Zunächst entwickeln sich die Ermittlungen jedoch in eine ganz andere Richtung, denn anfangs verdächtigt das deutsch-österreichische Duo die Witwe (Adina Vetter): Ihm gehörte die Firma, aber sie hatte die Arbeit; nun darf sie auch die Früchte ernten. Doch dann entdeckt Hoffmann in der großzügigen Villa des Ehepaars einen Geheimraum mit Violinen in Glasvitrinen. Eine allerdings ist leer, und jetzt schließt sich der Kreis zu ihrem früheren Leben: Damals war sie als verdeckte Ermittlerin auf den Kopf eines internationalen Hehlerrings für Kunstwerke und Musikinstrumente angesetzt. Die professionelle Distanz ist dabei auf der Strecke geblieben, wie der Film schon früh durch romantisch verklärte Rückblenden andeutet. Ins Gefängnis musste Antonio Zübert (Luca Dimi?) trotzdem, doch nun hat er seine Haftstrafe verbüßt und sinnt offenbar auf Rache, zumal es da noch einen Menschen gibt, der die einst innige Verbindung zwischen der Polizistin und dem Gangster verkörpert. 

Fünf Jahre und elf Filme lang hat der Autor Timo Berndt die Reihe geprägt. Für das aktuelle Drehbuchtrio ist "Die Messias" bereits die fünfte Episode. Die Geschichten waren zwar durchwegs interessant, aber nicht zuletzt dank der Inszenierung sehenswert; Regisseur Michael Schneider, der fürs ZDF auch die herausragend guten "Laim"-Krimis mit Max Simonischek dreht, ist schon zum die zehnten Mal dabei. Die Bildgestaltung (diesmal Jo Molitoris) ist ebenso wie die Musik (Chris Bremus) erneut von großer Sorgfalt, das Ensemble macht seine Sache ausnahmslos gut. Von erheblicher Bedeutung war die Besetzung des Schurken: Der attraktive Luca Dimi? könnte problemlos auch in einem sonntägigen "Herzkino"-Drama des ZDF mitwirken. Das überraschend gewalthaltige Finale bildet einen heftigen Kontrast zu den romantischen Rückblenden und den freundlichen Momenten des Verbrechers mit Liv, Hoffmanns Tochter; die junge Viola Hornsmann spielt ebenfalls sehr gut. 

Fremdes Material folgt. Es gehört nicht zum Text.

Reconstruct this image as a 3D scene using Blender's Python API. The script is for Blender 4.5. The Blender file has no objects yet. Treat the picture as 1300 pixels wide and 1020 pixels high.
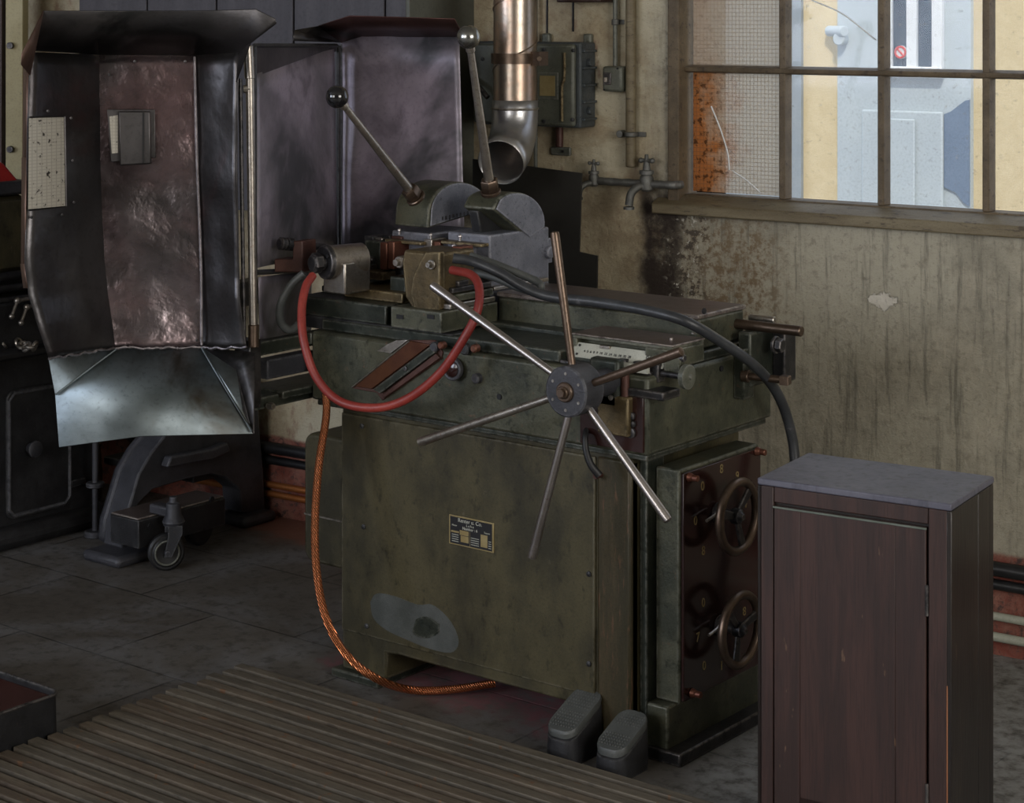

Dennoch macht vor allem das Drehbuch diesen neunzehnten Fall im Rahmen der Reihe zu einem besonderen Film. Allerdings erfreut auch die Umsetzung durch einige Details. Luisas Hoffmanns Tochter ist gehörlos, die Eltern verständigen sich mit dem Mädchen in Gebärdensprache. Alina Fritsch und Filmpartner Daniel Langbein müssen aber nicht wie sonst in solchen Fällen als Synchrondolmetscher in eigener Sache agieren; die Übersetzung der Gebärden wird wie Untertitel eingeblendet. In Erinnerung bleiben auch die Auftaktbilder vom einsamen Geiger auf der Uferpromenade. Es handelt sich, wie sich später zeigt, um den Dirigenten eines Bregenzer Orchesters. Auch er scheint Opfer eines Fluchs geworden zu sein, der angeblich auf dem Instrument lastet: Wer auf ihm spielen darf, erlebt einen Augenblick höchster Virtuosität; allerdings nicht lange.